Last Modified: April 5, 2025
The general journal contains all the business transactions recorded in chronological order that are carried out by the company within a financial year. To properly record transactions, you must understand the principles of double-entry accounting. If you are not familiar with these principles, there is plenty of documentation available online. Here are some suggestions:
Law Business Essentials: 3.3 Double Entry Bookkeeping | Law Society of Alberta
Double-Entry Accounting: What It Is and How It Works | Coursera (U.S.)
Once you have acquired sufficient knowledge to enter your first transactions, you must get into the habit of verifying their validity. To do this, we recommend that you:
check the account balances in the “Chart of Accounts” regularly so that the amounts reported correspond to your assessment of your business’s financial situation.
perform a bank reconciliation on an ongoing basis, rather than monthly, so that the bank account balances listed in the “Chart of Accounts” always match the values displayed on your financial institution’s website.
compare the “Net Income (Loss)” account balance from the “Capital” or “Equity” component against the balance of one the following account depending on your business’s legal structure:
Sole Proprietorship: 9970 | 7970 | Net Income/Loss Before Extraordinary Items
Partnership: 9999 | 9999 | Net Income/Loss After Extraordinary Items
Corporation: 9999 | 9999 | Net Income/Loss After Tx & Extraordinary Items
A conditional formatting instruction will display these two balance values on a light pink background in the event of an inconsistency between them.
The drop-down lists under the “Debit” and “Credit” columns are populated using a data validation rule that pulls the data stored in the “Chart of Accounts” spreadsheet under the “G” and “H” columns, respectively. These columns are usually hidden as their only purpose is to fill the content of the “Debit” and “Credit” drop-down lists. If you are not familiar with hiding and unhiding columns in Google Sheets, take a look at the “Hide rows or columns” section of the “Freeze, group, hide, or merge rows & columns” Google Docs Editors Help page.

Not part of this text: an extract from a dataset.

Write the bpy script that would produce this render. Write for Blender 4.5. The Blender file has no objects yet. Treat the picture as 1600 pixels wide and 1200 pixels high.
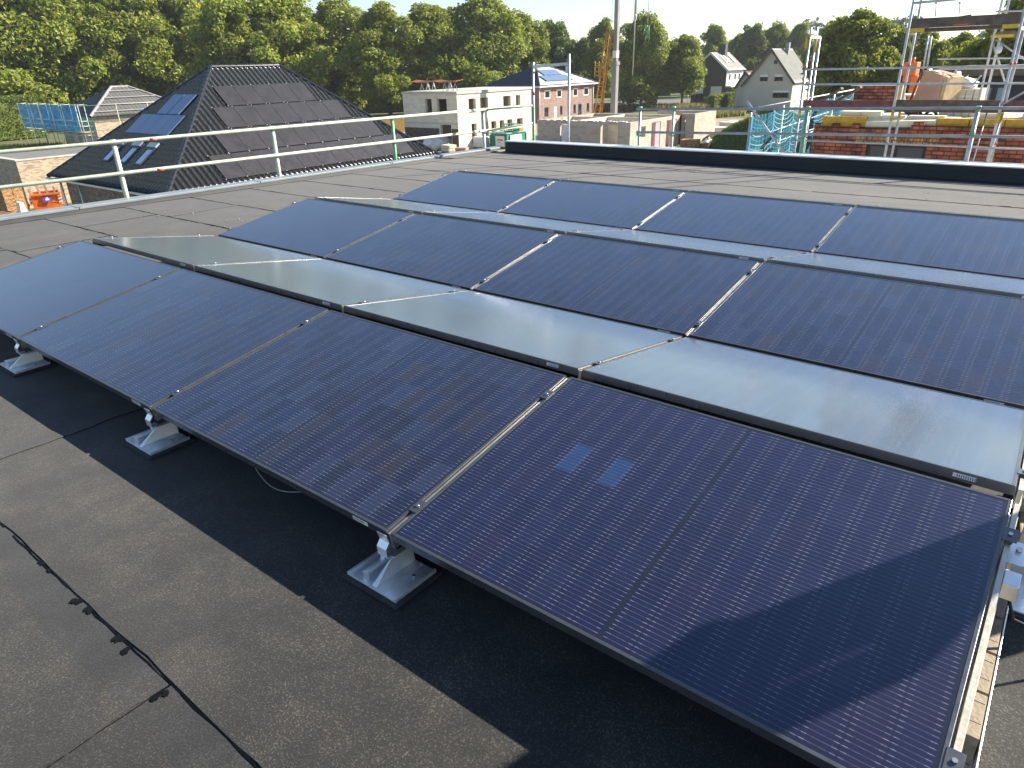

As a general rule, balance sheet items appear under both the “Debit” and “Credit” columns, expense items only under the “Debit” column, and revenue items only under the “Credit” column. The exceptions are:
Amortization items from the balance sheet are limited to the “Credit” column.
For corporations, items with GIFI codes 3700, 3701, and 3702 in the “Retained Earnings/Deficit” section and 9990 from the “Extraordinary Items and Income Taxes” components should only be specified in the “Debit” column.
Predefined items representing totals or subtotals. See Predefined Items.
If, for whatever reason, you decide to keep an unused account in the “Chart of Accounts” but don’t want to have it displayed in one of the drop-down lists, feel free to remove it from the “G” and/or “H” columns.